Qu'il échet de confirmer également la mesure de publication par extraits ordonnée à juste titre par le tribunal dans Le Monde et France Soir aux frais de Isabelle D et, y ajoutant, de préciser que cette publication aura lieu dans la limite de 15 000 F par extrait.

Sur l'action civile :

Considérant que la cour ne trouve pas motif à modifier la décision critiquée qui a fait une équitable appréciation des préjudices subis par la partie civile et découlant directement de l'infraction.

Considérant que le jugement sera confirmé sur les intérêts civils ;

Qu'y ajoutant, la cour condamnera Isabelle D à verser à la Confédération syndicale du cadre de vie la somme supplémentaire de 5 000 F pour frais irrépétibles en cause d'appel.

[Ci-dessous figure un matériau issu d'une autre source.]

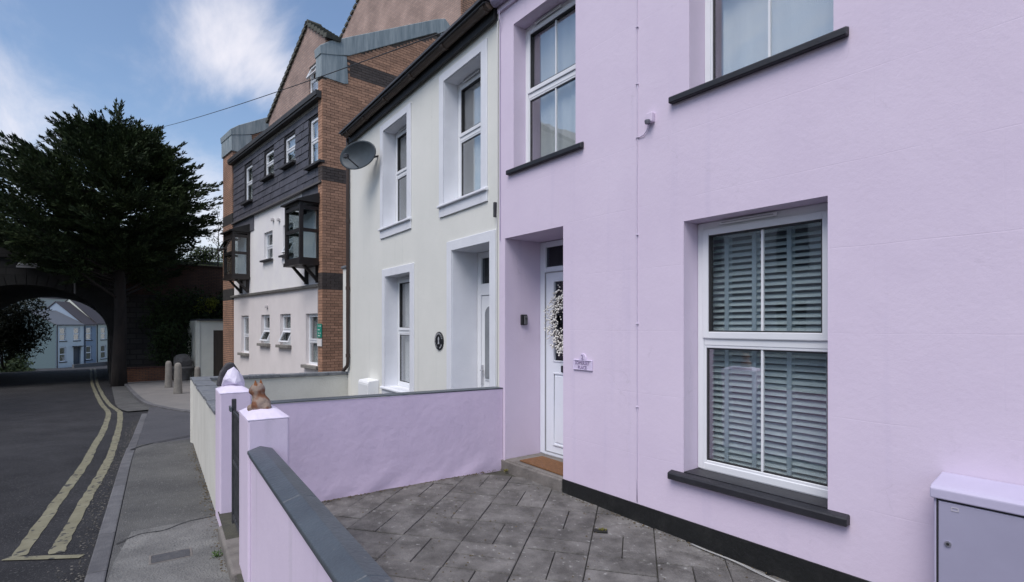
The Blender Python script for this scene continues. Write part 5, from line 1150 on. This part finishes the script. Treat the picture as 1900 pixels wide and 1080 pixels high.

Considérant que la cour constate que la société X n'est pas présente en la cause d'appel le jugement dont appel n'ayant pas statué à son encontre et Isabelle D étant seule appelante avec le Ministère public ;

Considérant qu'il n'y a pas lieu de statuer à son encontre.

Par ces motifs et ceux non contraires des premiers juges que la cour adopte expressément ; LA COUR, statuant publiquement, contradictoirement, vu l'article 44 de la loi du 27 décembre 1973 devenu les articles L. 121-1 et L. 312-1 du Code de la consommation, joint l'incident au fond, rejette l'exception de nullité soulevée ; Sur l'action publique : Rejette les conclusions de relaxe de la prévenue ; Confirme le jugement déféré sur la déclaration de culpabilité, la peine d'amende infligée et la mesure de publication ordonnées, Y ajoutant, dit que la publication aura lieu dans la limite de 15 000 F par extrait. Sur l'action civile : Confirme la décision dont appel sur les intérêts civils ; Y ajoutant, Condamne Isabelle D à verser à la Confédération syndicale du cadre de vie la somme supplémentaire de 5 000 F au titre de l'article 475-1 du Code de procédure pénale. Constate qu'il n'y a pas lieu de statuer à l'encontre de la société X qui n'est pas présente en la présente cause d'appel. Rejette toutes autres conclusions plus amples ou contraires. La présente décision est assujettie à un droit fixe de procédure d'un montant de 800 F dont est redevable chaque condamné.